As an inferior planet orbits the Sun, the angle between it and the Sun changes. The angle between the Sun and planet is called the angle of elongation. This angle is greatest when an inferior planet is at either maximum western elongation (first quarter) or at maximum eastern elongation (third quarter). The maximum angles of elongation are about 28 degrees for Mercury and 48 degrees for Venus. So these planets are never seen very far from the Sun.

Looking south, a planet at eastern elongation would be to the left of the Sun while at western elongation it would appear to the right of the Sun. An inferior planet east (left) of the Sun rises after the Sun and sets after the Sun. Because it is visible in the evening sky around sunset it is sometimes referred to as an evening "star." If the planet is west (right) of the Sun it rises before the Sun, and being visible in the morning is often called a morning "star."

Retrograde Motion

Recall that in previous projects you’ve learned that Mercury and Venus, the inferior planets, go through the same phases as the Moon while the superior planets, such as Mars, exhibit only the full and gibbous phase.

Although ancient astronomers could not see the phases of the planets, they closely followed their changing positions. By the time of the Babylonians it was known that planets do not always move eastward through the Zodiac but from time to time back up and move westward. This westward motion is called retrograde motion. Inferior planets retrograde around inferior conjunction while superior planets retrograde near opposition (see Figures 8.1 and 8.2).

The Geocentric Theory

Ancient astronomers could account for not only retrograde motion but the related fact that planets seemed brightest when they were retrograding. One early explanation was suggested by the Alexandrian mathematician Apollonius and later refined by the great Greek astronomer Claudius Ptolemy. The Ptolemaic theory was very clever and quite complex.

Like most early theories, Ptolemy’s was a geocentric theory in which the Earth, at the center of the universe, neither rotated nor revolved. Each planet moved around a small circle called an epicycle as the center of the epicycle revolved around a larger circle, the deferent, centered on the Earth. This combination of circular motions caused a planet to move in a path such as that shown in Figure 8.4.

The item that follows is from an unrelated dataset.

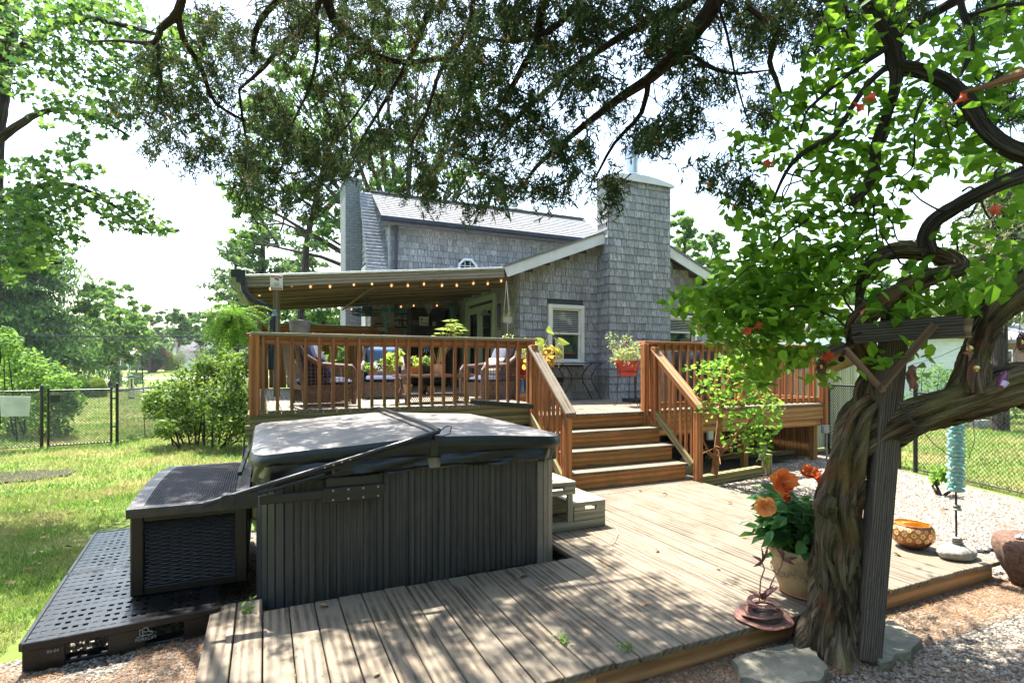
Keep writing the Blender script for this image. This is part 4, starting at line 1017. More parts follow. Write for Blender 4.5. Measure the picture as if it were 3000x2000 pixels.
# ================================================================ black plastic pallets
PAL = M('wet_black_plastic', (0.005, 0.005, 0.006), 0.3, 0.3, 20, 0.7, bd=.004)
def pallet(o, ux, label, Lx, Ly, zt, open_side=True, text_=True):
    t = thing('plastic_pallet', label, 'pallet', (o[0], o[1], 0), math.atan2(ux[1], ux[0]), group='black plastic pallets left of the hot tub')
    mw0 = WM[t.name]
    def bx(name, x0, x1, y0, y1, z0, z1, mat=PAL, par=t):
        me = box_mesh(x1-x0, y1-y0, z1-z0, .004).copy(); me.materials.append(mat)
        ob = bpy.data.objects.new(name, me); return put(ob, mw0 @ Matrix.Translation(((x0+x1)/2, (y0+y1)/2, (z0+z1)/2)), par)
    mb = MB(); rng = random.Random(3)
    # top deck as a grid of ribs leaving slots
    gx = int(Lx/.045); gy = int(Ly/.075); pw, pl = Lx/gx, Ly/gy
    for i in range(gx+1): mb.box(max(0, i*pw-.010), min(Lx, i*pw+.010), 0, Ly, zt-.02, zt-.0005)
    for j in range(gy+1): mb.box(0, Lx, max(0, j*pl-.024), min(Ly, j*pl+.024), zt-.022, zt+.0)
    for i in range(gx):
        for j in range(gy):
            edge = i < 2 or j < 1 or i > gx-3 or j > gy-2 or (i % 6 in (0,)) or (j % 5 == 0)
            if edge or rng.random() < .30: mb.box(i*pw, (i+1)*pw, j*pl, (j+1)*pl, zt-.018, zt-.002)
    me = bpy.data.meshes.new('top_grid'); me.from_pydata(mb.v, [], mb.f); me.materials.append(PAL); ob = bpy.data.objects.new('top_grid', me); put(ob, mw0.copy(), t)
    bx('edge', 0, Lx, -.012, .012, zt-.04, zt+.004); bx('edge', -.012, .012, 0, Ly, zt-.04, zt+.004); bx('edge', Lx-.012, Lx+.012, 0, Ly, zt-.04, zt+.003); bx('edge', 0, Lx, Ly-.012, Ly+.012, zt-.04, zt+.003)
    for i, xc in enumerate((.09, Lx/2, Lx-.09)):
        for yc in (.08, Ly/2, Ly-.08): bx('foot', xc-.09, xc+.09, yc-.07, yc+.07, .0, zt-.03)
    for yc in (.08, Ly-.08): bx('skid', 0, Lx, yc-.05, yc+.05, .0, .018)
    return t, bx, mw0
pc = G(62, 1895, .15); pe = G(640, 1785, .15)
ux = (pe-pc); ux.z = 0; Lp = ux.length; ux.normalize()
PALW = M('pallet_print', (0.30, 0.31, 0.33), 0.6, 0.1, 10, 0)
p1, bx1_, mw0 = pallet((pc.x, pc.y), (ux.x, ux.y), 'wet black plastic pallet sticking out in front of the storage box', Lp, 1.1, .165)
text('printed_text', '03-04', mw0 @ facing((.13, -.005, .10)), .022, PALW, p1); text('printed_text', 'FORKLIFT', mw0 @ facing((Lp*.60, -.005, .065)), .024, PALW, p1)
mb = MB(); fm = mw0 @ facing((Lp*.60, -.013, .105))
def strokes(mb, mw, lines, w=.003):
    for L_ in lines:
        for a, b in zip(L_[:-1], L_[1:]):
            p, q = mw @ Vector((*a, 0)), mw @ Vector((*b, 0)); m_, l_ = frame_bar(p, q, mw.col[2].xyz); mb.obox(m_, l_, w, .002)
strokes(mb, fm, [[(-.03, -.015), (-.03, .02), (-.015, .02), (-.015, -.015)], [(-.03, -.015), (.028, -.015), (.03, .0), (.012, .004), (.008, .026), (-.012, .026)], [(-.045, -.02), (-.032, -.02)], [(-.012, .004), (.012, .004)], [(.01, -.02), (.018, -.02)], [(-.022, -.02), (-.012, -.02)]])
mb.build('forklift_pictogram', PALW, p1)
v2 = Vector((-ux.y, ux.x, 0)); p2o = pc+v2*1.12
pallet((p2o.x, p2o.y), (ux.x, ux.y), 'second black plastic pallet behind the first, partly under the box', Lp, 1.1, .165)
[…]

Notice that usually the planet is moving eastward around the Earth but from time to time its direction of motion reverses and it moves westward. During this retrograde motion, it is closest to the Earth and is therefore brightest.

Figure 8.4 Retrograde Motion in the Ptolemaic System

This brilliant theory survived for centuries. During this time it was revised, becoming ever more complex, but also more accurate. Although it seemed to explain all of the observed planetary motions, it was, of course, incorrect. The Earth is not at the center of the solar system and there are no epicycles and deferents.

The Heliocentric Theory

The Ptolemaic system was eventually replaced by a simpler and more accurate explanation: the heliocentric theory. One of the first advocates of this theory was the Greek astronomer Aristarchus. It was not, however, until Copernicus revived this idea in the fifteenth century that it began to receive the attention it deserved. But the first accurate statement of how planets actually move was made by the German astronomer Johannes Kepler. Between 1609 and 1618 Kepler, using the observations of the Danish astronomer Tycho Brahe, discovered three laws that describe planetary motions (see Chapter 1).

In the modern heliocentric theory, planets revolve around the Sun in elliptical orbits with periods of revolution that increase with increasing distance from the Sun. Mercury takes only 88 days to move about the Sun while the most distant planet, Pluto, takes some 247 years. It is this relationship between period and distance that results in the retrograde motion of planets (Figure 8.5).

Figure 8.5 Retrograde Motion in the Heliocentric Theory

Because the Earth moves faster than any of the superior planets, it overtakes and passes these planets at regular intervals. This occurs when the planet is at opposition (position 3 in Figure 18.2). At opposition, the Earth and planet are relatively close together and the planet, therefore, appears brighter than at any other time. As the Earth passes the planet, the planet seems to back up, just as a car that you speed by on an expressway seems momentarily to be going backwards. Thus, superior planets retrograde and appear brightest when they are near opposition. At this time they are also in a full phase and rise about sunset. This happens every 2.1 years for Mars and about every year for the other superior planets.

The time between oppositions is known as the synodic period. The synodic period of Mars is 779.9 days or 2.1 years, but for more distant planets the synodic period is smaller, approaching 1 year for the most distant planets. Jupiter, for example, is at opposition every 398.9 days while Pluto is at opposition every 366.7 days.

The inferior planets, Mercury and Venus, also retrograde and vary in brightness. However, for these two planets the retrograde motion occurs when they overtake and pass the slower moving Earth near inferior conjunction. The synodic period for the inferior planets, defined as the time between two inferior conjunctions, is 115.9 days for Mercury and 584.0 days for Venus.

A Different Point of View

From the Earth’s point of view, Mercury and Venus are the inferior planets while the superior planets are those from Mars outward (see Project 16). But from the point of view of Mars, the inferior planets are Mercury, Venus, and the Earth while the superior planets are those from Jupiter outward. In previous projects you have learned about the phases and retrograde motion of the planets as seen from the Earth. Viewed from Mars, the planets also retrograde and go through phases with the inferior planets exhibiting the same phases as the Moon and the superior planets having only full and gibbous phases.

Because the Earth revolves around the Sun in 1 year while Mars requires 1.88 years, the faster-moving Earth overtakes Mars at regular time intervals. At such times an observer on Mars would say that the Earth was at inferior conjunction. The Earth’s synodic period would be the time between two of these inferior conjunctions.